** start MATERIAL **
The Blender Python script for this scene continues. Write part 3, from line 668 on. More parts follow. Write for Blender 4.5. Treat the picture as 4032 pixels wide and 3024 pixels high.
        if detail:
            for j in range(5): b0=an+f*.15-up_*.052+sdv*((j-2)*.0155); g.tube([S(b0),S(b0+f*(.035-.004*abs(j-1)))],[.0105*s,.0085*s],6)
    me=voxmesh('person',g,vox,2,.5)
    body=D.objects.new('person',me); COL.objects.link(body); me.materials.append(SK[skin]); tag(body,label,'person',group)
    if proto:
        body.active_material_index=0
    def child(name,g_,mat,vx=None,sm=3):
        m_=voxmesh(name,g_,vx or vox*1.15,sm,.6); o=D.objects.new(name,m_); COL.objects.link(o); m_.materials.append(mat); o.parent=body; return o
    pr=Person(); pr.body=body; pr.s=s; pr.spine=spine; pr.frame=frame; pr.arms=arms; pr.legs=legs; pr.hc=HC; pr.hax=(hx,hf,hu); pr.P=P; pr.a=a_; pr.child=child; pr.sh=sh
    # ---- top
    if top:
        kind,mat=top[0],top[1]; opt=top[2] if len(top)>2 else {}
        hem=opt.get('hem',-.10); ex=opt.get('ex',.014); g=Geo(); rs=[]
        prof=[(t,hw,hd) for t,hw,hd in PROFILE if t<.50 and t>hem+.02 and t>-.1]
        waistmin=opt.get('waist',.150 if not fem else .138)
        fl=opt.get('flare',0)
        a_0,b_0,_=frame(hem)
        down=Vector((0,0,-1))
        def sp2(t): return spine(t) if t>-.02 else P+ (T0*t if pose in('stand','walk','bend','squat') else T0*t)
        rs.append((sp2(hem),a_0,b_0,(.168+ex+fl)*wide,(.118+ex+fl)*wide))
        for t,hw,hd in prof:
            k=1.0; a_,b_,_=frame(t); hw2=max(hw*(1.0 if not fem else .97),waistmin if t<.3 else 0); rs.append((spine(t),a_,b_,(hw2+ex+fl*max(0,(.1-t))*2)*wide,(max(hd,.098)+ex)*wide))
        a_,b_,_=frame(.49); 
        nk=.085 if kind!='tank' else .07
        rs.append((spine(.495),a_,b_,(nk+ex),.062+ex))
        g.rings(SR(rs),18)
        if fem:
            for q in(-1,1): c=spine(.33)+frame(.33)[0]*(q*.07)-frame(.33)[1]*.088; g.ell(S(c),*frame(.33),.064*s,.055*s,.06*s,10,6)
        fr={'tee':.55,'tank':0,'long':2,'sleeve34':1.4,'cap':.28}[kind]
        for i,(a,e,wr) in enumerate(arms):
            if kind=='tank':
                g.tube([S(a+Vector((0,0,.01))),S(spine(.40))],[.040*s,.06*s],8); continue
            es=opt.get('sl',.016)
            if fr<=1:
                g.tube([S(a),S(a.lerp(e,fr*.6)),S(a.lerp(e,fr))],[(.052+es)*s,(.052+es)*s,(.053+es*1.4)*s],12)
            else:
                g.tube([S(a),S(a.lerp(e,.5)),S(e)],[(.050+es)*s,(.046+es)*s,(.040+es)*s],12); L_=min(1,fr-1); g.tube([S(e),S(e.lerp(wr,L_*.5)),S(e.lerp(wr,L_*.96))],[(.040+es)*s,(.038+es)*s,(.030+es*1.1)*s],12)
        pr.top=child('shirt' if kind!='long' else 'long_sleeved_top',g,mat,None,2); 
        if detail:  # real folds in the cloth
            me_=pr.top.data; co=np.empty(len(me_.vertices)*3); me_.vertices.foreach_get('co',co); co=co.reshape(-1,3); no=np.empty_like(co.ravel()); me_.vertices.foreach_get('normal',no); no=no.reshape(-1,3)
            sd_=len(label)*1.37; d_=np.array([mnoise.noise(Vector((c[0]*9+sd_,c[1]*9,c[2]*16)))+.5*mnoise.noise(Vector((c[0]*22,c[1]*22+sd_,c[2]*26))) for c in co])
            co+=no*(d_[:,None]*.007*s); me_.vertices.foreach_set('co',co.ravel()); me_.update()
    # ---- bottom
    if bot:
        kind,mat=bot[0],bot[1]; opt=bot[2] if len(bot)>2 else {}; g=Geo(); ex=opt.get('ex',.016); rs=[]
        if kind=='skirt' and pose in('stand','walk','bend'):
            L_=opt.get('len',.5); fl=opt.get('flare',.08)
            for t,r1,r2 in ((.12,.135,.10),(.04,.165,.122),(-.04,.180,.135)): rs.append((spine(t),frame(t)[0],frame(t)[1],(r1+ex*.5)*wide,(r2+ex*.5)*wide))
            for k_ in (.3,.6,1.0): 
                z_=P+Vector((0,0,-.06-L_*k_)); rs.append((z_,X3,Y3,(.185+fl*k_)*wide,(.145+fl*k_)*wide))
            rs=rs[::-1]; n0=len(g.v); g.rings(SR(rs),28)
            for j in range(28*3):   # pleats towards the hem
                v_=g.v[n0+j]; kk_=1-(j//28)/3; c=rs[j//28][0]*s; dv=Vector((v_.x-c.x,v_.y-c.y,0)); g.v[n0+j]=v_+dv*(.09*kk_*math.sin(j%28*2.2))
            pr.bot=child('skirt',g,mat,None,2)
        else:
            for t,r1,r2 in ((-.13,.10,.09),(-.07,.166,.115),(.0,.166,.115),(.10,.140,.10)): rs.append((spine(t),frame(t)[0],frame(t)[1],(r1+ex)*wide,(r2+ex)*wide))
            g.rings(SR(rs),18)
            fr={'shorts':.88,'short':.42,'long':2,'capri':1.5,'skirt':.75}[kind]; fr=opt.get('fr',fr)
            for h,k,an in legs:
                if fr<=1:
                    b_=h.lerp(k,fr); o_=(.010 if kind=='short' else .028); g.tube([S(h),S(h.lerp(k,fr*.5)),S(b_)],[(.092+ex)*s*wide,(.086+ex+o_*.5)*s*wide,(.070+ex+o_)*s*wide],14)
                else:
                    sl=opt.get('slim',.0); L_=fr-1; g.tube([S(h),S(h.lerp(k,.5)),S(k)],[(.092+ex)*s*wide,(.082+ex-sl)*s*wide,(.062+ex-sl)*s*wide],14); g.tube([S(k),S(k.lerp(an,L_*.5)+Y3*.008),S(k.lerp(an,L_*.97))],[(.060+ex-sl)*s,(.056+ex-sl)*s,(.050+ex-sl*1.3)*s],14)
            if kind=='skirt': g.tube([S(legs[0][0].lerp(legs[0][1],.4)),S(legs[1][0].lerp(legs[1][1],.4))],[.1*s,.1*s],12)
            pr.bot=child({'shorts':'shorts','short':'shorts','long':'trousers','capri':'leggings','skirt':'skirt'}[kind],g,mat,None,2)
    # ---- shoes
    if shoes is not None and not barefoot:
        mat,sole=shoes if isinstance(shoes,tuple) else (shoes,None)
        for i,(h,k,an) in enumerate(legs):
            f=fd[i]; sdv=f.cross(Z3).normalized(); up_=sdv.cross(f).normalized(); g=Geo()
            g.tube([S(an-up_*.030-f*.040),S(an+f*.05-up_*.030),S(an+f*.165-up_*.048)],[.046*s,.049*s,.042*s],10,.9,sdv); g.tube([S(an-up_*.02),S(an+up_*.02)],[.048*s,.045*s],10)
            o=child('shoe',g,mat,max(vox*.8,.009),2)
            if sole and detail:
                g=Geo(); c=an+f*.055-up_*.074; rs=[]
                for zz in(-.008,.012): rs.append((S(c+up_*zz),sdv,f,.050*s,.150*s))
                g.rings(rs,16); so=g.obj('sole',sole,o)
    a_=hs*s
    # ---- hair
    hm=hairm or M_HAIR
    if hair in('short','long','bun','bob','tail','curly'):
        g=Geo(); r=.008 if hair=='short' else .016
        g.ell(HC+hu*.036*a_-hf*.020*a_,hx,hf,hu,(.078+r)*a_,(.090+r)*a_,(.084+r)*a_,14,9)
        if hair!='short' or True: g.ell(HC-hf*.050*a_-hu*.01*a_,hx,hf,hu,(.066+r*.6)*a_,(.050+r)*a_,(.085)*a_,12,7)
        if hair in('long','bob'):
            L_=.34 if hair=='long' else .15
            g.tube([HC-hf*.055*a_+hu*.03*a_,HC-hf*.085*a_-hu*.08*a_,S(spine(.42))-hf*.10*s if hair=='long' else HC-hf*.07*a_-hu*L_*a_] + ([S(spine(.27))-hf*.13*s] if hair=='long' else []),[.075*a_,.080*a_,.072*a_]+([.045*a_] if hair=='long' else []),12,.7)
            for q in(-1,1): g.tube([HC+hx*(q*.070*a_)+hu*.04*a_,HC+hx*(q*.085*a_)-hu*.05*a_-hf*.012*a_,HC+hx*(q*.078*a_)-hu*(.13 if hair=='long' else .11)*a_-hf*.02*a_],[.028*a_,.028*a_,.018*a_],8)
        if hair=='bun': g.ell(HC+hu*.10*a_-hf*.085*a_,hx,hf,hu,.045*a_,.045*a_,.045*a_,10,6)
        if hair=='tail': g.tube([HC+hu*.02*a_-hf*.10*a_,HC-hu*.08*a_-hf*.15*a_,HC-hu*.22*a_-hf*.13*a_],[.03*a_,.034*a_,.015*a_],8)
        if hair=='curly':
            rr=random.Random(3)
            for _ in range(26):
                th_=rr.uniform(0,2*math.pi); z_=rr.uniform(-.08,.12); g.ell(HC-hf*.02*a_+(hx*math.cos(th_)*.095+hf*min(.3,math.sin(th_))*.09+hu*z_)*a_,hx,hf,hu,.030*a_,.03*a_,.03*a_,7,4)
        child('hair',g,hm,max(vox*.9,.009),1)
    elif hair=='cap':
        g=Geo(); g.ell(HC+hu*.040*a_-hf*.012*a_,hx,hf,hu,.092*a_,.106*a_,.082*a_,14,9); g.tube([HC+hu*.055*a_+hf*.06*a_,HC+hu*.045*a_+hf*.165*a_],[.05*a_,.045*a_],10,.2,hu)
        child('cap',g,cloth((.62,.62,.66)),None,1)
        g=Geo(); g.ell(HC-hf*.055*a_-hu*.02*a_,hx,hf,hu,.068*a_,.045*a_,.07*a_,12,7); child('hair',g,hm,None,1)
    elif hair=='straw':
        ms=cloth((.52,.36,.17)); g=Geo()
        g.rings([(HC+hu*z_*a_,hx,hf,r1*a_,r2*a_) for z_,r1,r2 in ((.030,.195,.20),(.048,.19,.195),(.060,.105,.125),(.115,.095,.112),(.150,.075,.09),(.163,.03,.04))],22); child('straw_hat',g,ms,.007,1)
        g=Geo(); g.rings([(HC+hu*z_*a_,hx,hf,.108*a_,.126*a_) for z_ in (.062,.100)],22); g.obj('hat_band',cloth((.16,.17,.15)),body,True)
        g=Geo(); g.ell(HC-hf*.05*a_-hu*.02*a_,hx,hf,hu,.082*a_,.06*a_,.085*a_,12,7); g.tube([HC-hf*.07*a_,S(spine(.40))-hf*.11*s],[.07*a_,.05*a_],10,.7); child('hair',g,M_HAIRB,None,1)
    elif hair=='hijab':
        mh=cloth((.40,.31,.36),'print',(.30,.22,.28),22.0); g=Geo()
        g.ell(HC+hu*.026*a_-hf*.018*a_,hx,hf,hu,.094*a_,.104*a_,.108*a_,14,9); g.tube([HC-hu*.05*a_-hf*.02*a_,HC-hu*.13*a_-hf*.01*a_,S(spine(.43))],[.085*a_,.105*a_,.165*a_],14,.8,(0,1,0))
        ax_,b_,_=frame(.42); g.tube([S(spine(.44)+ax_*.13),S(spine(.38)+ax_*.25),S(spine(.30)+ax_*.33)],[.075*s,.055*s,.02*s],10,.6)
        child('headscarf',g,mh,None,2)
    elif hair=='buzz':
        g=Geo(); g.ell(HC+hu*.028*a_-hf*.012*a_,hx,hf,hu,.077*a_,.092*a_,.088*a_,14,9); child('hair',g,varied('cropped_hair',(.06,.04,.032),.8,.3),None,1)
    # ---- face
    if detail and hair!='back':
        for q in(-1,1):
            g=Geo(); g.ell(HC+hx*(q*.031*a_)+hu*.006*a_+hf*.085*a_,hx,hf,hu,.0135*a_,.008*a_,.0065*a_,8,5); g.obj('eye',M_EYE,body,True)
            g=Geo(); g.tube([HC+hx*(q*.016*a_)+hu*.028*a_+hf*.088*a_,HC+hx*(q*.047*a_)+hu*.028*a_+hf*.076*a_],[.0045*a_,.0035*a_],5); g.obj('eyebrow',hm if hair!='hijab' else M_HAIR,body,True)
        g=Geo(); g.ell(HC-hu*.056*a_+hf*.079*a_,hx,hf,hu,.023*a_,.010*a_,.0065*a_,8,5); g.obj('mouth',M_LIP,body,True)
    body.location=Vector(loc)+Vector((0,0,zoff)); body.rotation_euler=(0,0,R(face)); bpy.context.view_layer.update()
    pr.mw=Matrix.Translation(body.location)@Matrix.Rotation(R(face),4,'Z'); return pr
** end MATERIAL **
For the listing above, identify each line bearing "wide".

The Blender Python script for this scene continues. Write part 3, from line 668 on. More parts follow. Write for Blender 4.5. Treat the picture as 4032 pixels wide and 3024 pixels high.
        rs.append((sp2(hem),a_0,b_0,(.168+ex+fl)*wide,(.118+ex+fl)*wide))
            k=1.0; a_,b_,_=frame(t); hw2=max(hw*(1.0 if not fem else .97),waistmin if t<.3 else 0); rs.append((spine(t),a_,b_,(hw2+ex+fl*max(0,(.1-t))*2)*wide,(max(hd,.098)+ex)*wide))
            for t,r1,r2 in ((.12,.135,.10),(.04,.165,.122),(-.04,.180,.135)): rs.append((spine(t),frame(t)[0],frame(t)[1],(r1+ex*.5)*wide,(r2+ex*.5)*wide))
                z_=P+Vector((0,0,-.06-L_*k_)); rs.append((z_,X3,Y3,(.185+fl*k_)*wide,(.145+fl*k_)*wide))
            for t,r1,r2 in ((-.13,.10,.09),(-.07,.166,.115),(.0,.166,.115),(.10,.140,.10)): rs.append((spine(t),frame(t)[0],frame(t)[1],(r1+ex)*wide,(r2+ex)*wide))
                    b_=h.lerp(k,fr); o_=(.010 if kind=='short' else .028); g.tube([S(h),S(h.lerp(k,fr*.5)),S(b_)],[(.092+ex)*s*wide,(.086+ex+o_*.5)*s*wide,(.070+ex+o_)*s*wide],14)
                    sl=opt.get('slim',.0); L_=fr-1; g.tube([S(h),S(h.lerp(k,.5)),S(k)],[(.092+ex)*s*wide,(.082+ex-sl)*s*wide,(.062+ex-sl)*s*wide],14); g.tube([S(k),S(k.lerp(an,L_*.5)+Y3*.008),S(k.lerp(an,L_*.97))],[(.060+ex-sl)*s,(.056+ex-sl)*s,(.050+ex-sl*1.3)*s],14)